Among revenue risks for Crisil and other rating companies is the adoption of internal rating based (IRB) approach by banks in tune with Basel-II norms. But, analysts are not worried. "Interaction with bankers (both private and PSU) suggests limited risk of revenue loss from migration to IRB approach in the immediate future. Industry experts believe only 50 per cent of banks will be able to migrate to IRB approach in the next 3-years", says Aalok Shah of Centrum Broking. Others add that the process will only be gradual.
Expensive valuations
Going forward, analysts expect the company's revenues and net profit to grow 15 per cent and 16 per cent, respectively this fiscal. Improved traction in ratings business (36 per cent of consolidated revenues) along with healthy growth in research revenues (59 per cent of consolidated revenues) will drive the company’s performance in the coming years.

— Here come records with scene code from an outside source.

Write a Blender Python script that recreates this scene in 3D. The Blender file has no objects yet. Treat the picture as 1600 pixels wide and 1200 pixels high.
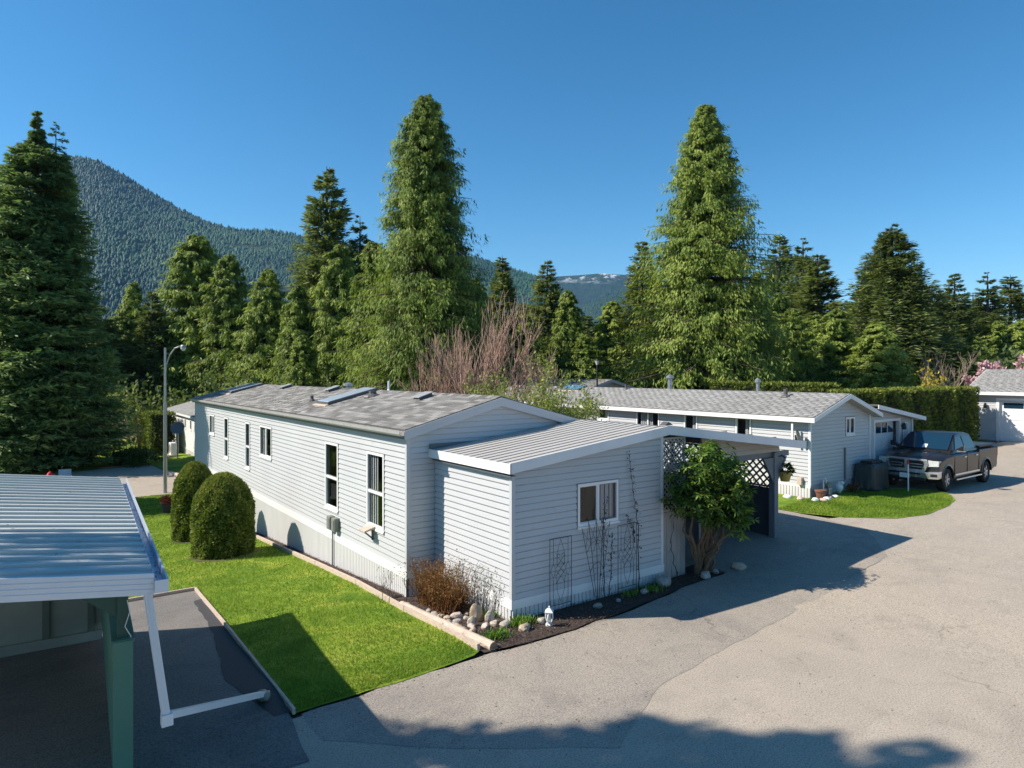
import bpy, math, random
import numpy as np
from mathutils import Matrix, Vector
sc = bpy.context.scene
COL = sc.collection
# ---------------------------------------------------------------- camera, sky, sun, exposure
S_, C_ = 0.5865959, 0.8098798
CAMX, CAMY, CAMZ = -6.3176, -8.7224, 4.0
cd = bpy.data.cameras.new('camera'); cam = bpy.data.objects.new('camera', cd); COL.objects.link(cam)
cam.location = (CAMX, CAMY, CAMZ); cam.rotation_euler = (math.radians(90), 0, -math.atan2(S_, C_))
cd.sensor_width = 36; cd.lens = 23.625; cd.shift_y = -0.01125; cd.clip_start = 0.1; cd.clip_end = 12000
sc.camera = cam
SUN_EL = math.radians(41.0)
TX, TY = -0.861, 0.508                         # horizontal direction towards the sun
w = bpy.data.worlds.new('World'); sc.world = w; w.use_nodes = True
nt = w.node_tree; nt.nodes.clear()
sky = nt.nodes.new('ShaderNodeTexSky'); sky.sky_type = 'NISHITA'; sky.sun_disc = False
sky.sun_elevation = SUN_EL; sky.sun_rotation = math.atan2(TX, TY)
sky.altitude = 600; sky.air_density = 1.0; sky.dust_density = 0.35; sky.ozone_density = 3.2
hs = nt.nodes.new('ShaderNodeHueSaturation'); hs.inputs['Saturation'].default_value = 1.26; hs.inputs['Hue'].default_value = 0.488
bg = nt.nodes.new('ShaderNodeBackground'); bg.inputs['Strength'].default_value = 0.051
wo = nt.nodes.new('ShaderNodeOutputWorld')
nt.links.new(sky.outputs[0], hs.inputs['Color']); gm_ = nt.nodes.new('ShaderNodeGamma'); gm_.inputs['Gamma'].default_value = 1.12; nt.links.new(hs.outputs[0], gm_.inputs['Color']); nt.links.new(gm_.outputs[0], bg.inputs['Color']); nt.links.new(bg.outputs[0], wo.inputs['Surface'])
sl = bpy.data.lights.new('sun', 'SUN'); so = bpy.data.objects.new('sun', sl); COL.objects.link(so)
sl.energy = 3.1; sl.angle = math.radians(0.5); sl.color = (1.0, 0.91, 0.79)
so.location = (-60, 40, 60)
so.rotation_euler = Vector((-TX*math.cos(SUN_EL), -TY*math.cos(SUN_EL), -math.sin(SUN_EL))).to_track_quat('-Z', 'Y').to_euler()
sc.view_settings.view_transform = 'Standard'; sc.view_settings.look = 'None'
sc.view_settings.exposure = 1.36; sc.view_settings.gamma = 1.0; sc.view_settings.use_curve_mapping = False
try:
    sc.cycles.max_bounces = 6; sc.cycles.transparent_max_bounces = 12; sc.cycles.volume_bounces = 0
except Exception: pass

# ---------------------------------------------------------------- helpers
WM = {}
def wm(o): return WM.get(o.name, Matrix.Identity(4))
def link(o, parent=None, M=None):
    M = M if M is not None else Matrix.Identity(4)
    COL.objects.link(o)
    if parent:
        o.parent = parent; o.matrix_parent_inverse = wm(parent).inverted()
    o.matrix_basis = M; WM[o.name] = M.copy()
    return o
def tag(o, label=None, cat=None, group=None, kind=None):
    if label: o['label'] = label
    if cat: o['category'] = cat
    if group: o['group'] = group
    if kind: o['kind'] = kind
    return o
def thing(name, label, cat, loc, group=None, rz=0.0):
    o = bpy.data.objects.new(name, None); o.empty_display_size = 0.2
    link(o, None, Matrix.Translation(loc) @ Matrix.Rotation(rz, 4, 'Z'))
    return tag(o, label, cat, group)
def sub(name, parent, loc=None):
    o = bpy.data.objects.new(name, None); o.empty_display_size = 0.1
    return link(o, parent, Matrix.Translation(loc) if loc else wm(parent).copy())
def copy_tree(o, dM, parent=None):
    c = o.copy(); link(c, parent, dM @ wm(o))
    for ch in list(o.children): copy_tree(ch, dM, c)
    return c
class MB:
    def __init__(s, T=None): s.v = []; s.f = []; s.T = T
    def add(s, vs, fs):
        n = len(s.v); 
        if s.T is not None: vs = [tuple(s.T @ Vector(p)) for p in vs]
        s.v += [tuple(p) for p in vs]; s.f += [tuple(i+n for i in f) for f in fs]; return s
    def box(s, x0, x1, y0, y1, z0, z1):
        return s.add([(x0,y0,z0),(x1,y0,z0),(x1,y1,z0),(x0,y1,z0),(x0,y0,z1),(x1,y0,z1),(x1,y1,z1),(x0,y1,z1)],
            [(3,2,1,0),(4,5,6,7),(0,1,5,4),(1,2,6,5),(2,3,7,6),(3,0,4,7)])
    def hexa(s, p): return s.add(p, [(3,2,1,0),(4,5,6,7),(0,1,5,4),(1,2,6,5),(2,3,7,6),(3,0,4,7)])
    def bar(s, a, b, w_, h_=None, up=(0,0,1)):
        a = Vector(a); b = Vector(b); h_ = h_ or w_; d = (b-a).normalized(); u = Vector(up)
        if abs(d.dot(u)) > .98: u = Vector((1,0,0))
        r = d.cross(u).normalized(); u = r.cross(d)
        P = []
        for q in (a, b):
            for i, j in ((-1,-1),(1,-1),(1,1),(-1,1)): P.append(q + r*(w_/2*i) + u*(h_/2*j))
        return s.hexa(P)
    def tube(s, pts, rad, n=6, caps=True):
        pts = [Vector(p) for p in pts]; m = len(pts); rad = rad if hasattr(rad,'__len__') else [rad]*m
        V = []; ref = Vector((0.3,0.2,1)).normalized()
        for i, p in enumerate(pts):
            d = (pts[min(i+1,m-1)] - pts[max(i-1,0)]).normalized()
            if abs(d.dot(ref)) > .97: r = d.cross(Vector((1,0,0))).normalized()
            else: r = d.cross(ref).normalized()
            u = r.cross(d)
            for k in range(n):
                a = 2*math.pi*k/n; V.append(p + (r*math.cos(a)+u*math.sin(a))*rad[i])
        Fs = [(i*n+k, i*n+(k+1)%n, (i+1)*n+(k+1)%n, (i+1)*n+k) for i in range(m-1) for k in range(n)]
        if caps: Fs += [tuple(range(n))[::-1], tuple((m-1)*n+k for k in range(n))]
        return s.add(V, Fs)
    def lathe(s, prof, c=(0,0,0), n=16, ax='Z', caps=True):
        V = []
        for r, z in prof:
            for k in range(n):
                a = 2*math.pi*k/n; x, y = r*math.cos(a), r*math.sin(a)
                p = (x,y,z) if ax=='Z' else ((x,z,y) if ax=='Y' else (z,x,y))
                V.append((c[0]+p[0], c[1]+p[1], c[2]+p[2]))
        m = len(prof)
        Fs = [(i*n+k, i*n+(k+1)%n, (i+1)*n+(k+1)%n, (i+1)*n+k) for i in range(m-1) for k in range(n)]
        if caps: Fs += [tuple(range(n))[::-1], tuple((m-1)*n+k for k in range(n))]
        return s.add(V, Fs)
    def prism(s, poly, ax, t0, t1):     # poly of 2D points extruded along ax
        def P(a, b, t): return {'X':(t,a,b),'Y':(a,t,b),'Z':(a,b,t)}[ax]
        n = len(poly); V = [P(a,b,t0) for a,b in poly] + [P(a,b,t1) for a,b in poly]
        Fs = [tuple(range(n))[::-1], tuple(range(n,2*n))] + [(i,(i+1)%n,n+(i+1)%n,n+i) for i in range(n)]
        return s.add(V, Fs)
    def build(s, name, mat, parent=None, smooth=False, origin=None, bevel=0, flat_fix=True):
        A = np.array([tuple(p) for p in s.v], dtype=np.float64)
        if origin is None:
            mn, mx = A.min(0), A.max(0); origin = ((mn[0]+mx[0])/2, (mn[1]+mx[1])/2, mn[2])
        A = A - np.array(origin)
        me = bpy.data.meshes.new(name); me.from_pydata(A.tolist(), [], s.f); me.materials.append(mat)
        if flat_fix:
            import bmesh
            bm = bmesh.new(); bm.from_mesh(me); bmesh.ops.recalc_face_normals(bm, faces=bm.faces)
            if bevel: bmesh.ops.bevel(bm, geom=[e for e in bm.edges], offset=bevel, segments=2, affect='EDGES', profile=.6, clamp_overlap=True)
            bm.to_mesh(me); bm.free()
        if smooth: me.polygons.foreach_set('use_smooth', [True]*len(me.polygons))
        o = bpy.data.objects.new(name, me)
        return link(o, parent, Matrix.Translation(origin))
def npmesh(name, V, F, mat, parent=None, origin=(0,0,0), tint=None, smooth=False):
    """V (n,3) F (m,k) numpy; tint (m,) per face"""
    V = np.asarray(V, dtype=np.float32) - np.array(origin, dtype=np.float32); F = np.asarray(F, dtype=np.int32)
    me = bpy.data.meshes.new(name); m, k = F.shape
    me.vertices.add(len(V)); me.vertices.foreach_set('co', V.ravel())
    me.loops.add(m*k); me.loops.foreach_set('vertex_index', F.ravel())
    me.polygons.add(m); me.polygons.foreach_set('loop_start', np.arange(m, dtype=np.int32)*k)
    me.polygons.foreach_set('loop_total', np.full(m, k, dtype=np.int32))
    if smooth: me.polygons.foreach_set('use_smooth', np.ones(m, dtype=bool))
    me.update(calc_edges=True)
    if tint is not None:
        at = me.attributes.new('tint', 'FLOAT', 'FACE'); at.data.foreach_set('value', np.asarray(tint, dtype=np.float32))
    me.materials.append(mat)
    if parent == 'mesh': return me
    o = bpy.data.objects.new(name, me)
    return link(o, parent, Matrix.Translation(origin))

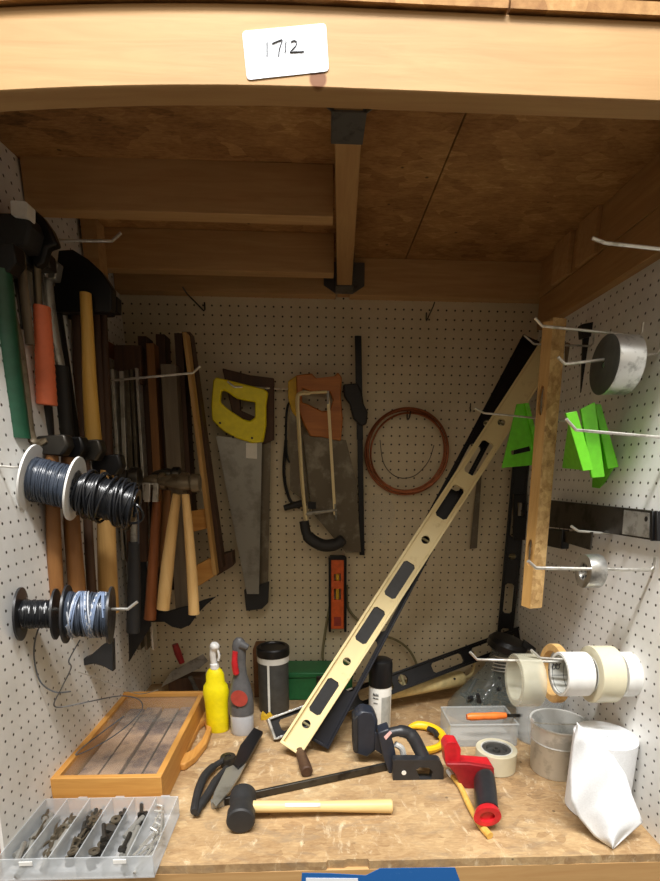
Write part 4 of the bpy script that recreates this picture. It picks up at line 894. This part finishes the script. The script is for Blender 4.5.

In the advisory business, albeit a small contributor, Crisil works with regulators and governments, multilateral agencies and companies to shape public policy and establish viable frameworks to enable infrastructure development. It also provides a complete range of risk management tools, analytics and solutions to customers in India, Middle East, Africa, South Asia, and South East Asia. The advisory and risk solution division reported CAGR revenue decline of 11 per cent over CY08-CY13 at Rs 56 crore. The company had maintained cautious outlook on this business post March quarter results, but with the new government in place, this segment’s prospects hopefully should start looking up.
Meanwhile, at current market price of Rs 1,780, Crisil is trading at 45.8 times which is a huge premium over its historical average (five years) one-year forward price to earnings ratio of 19.9 times. Most analysts polled by Bloomberg since May this year are positive on the company, but their average target price (Rs 1,450) is about 19 per cent lower than current price. While there is no immediate upside, long term investors can consider the stock on significant correction.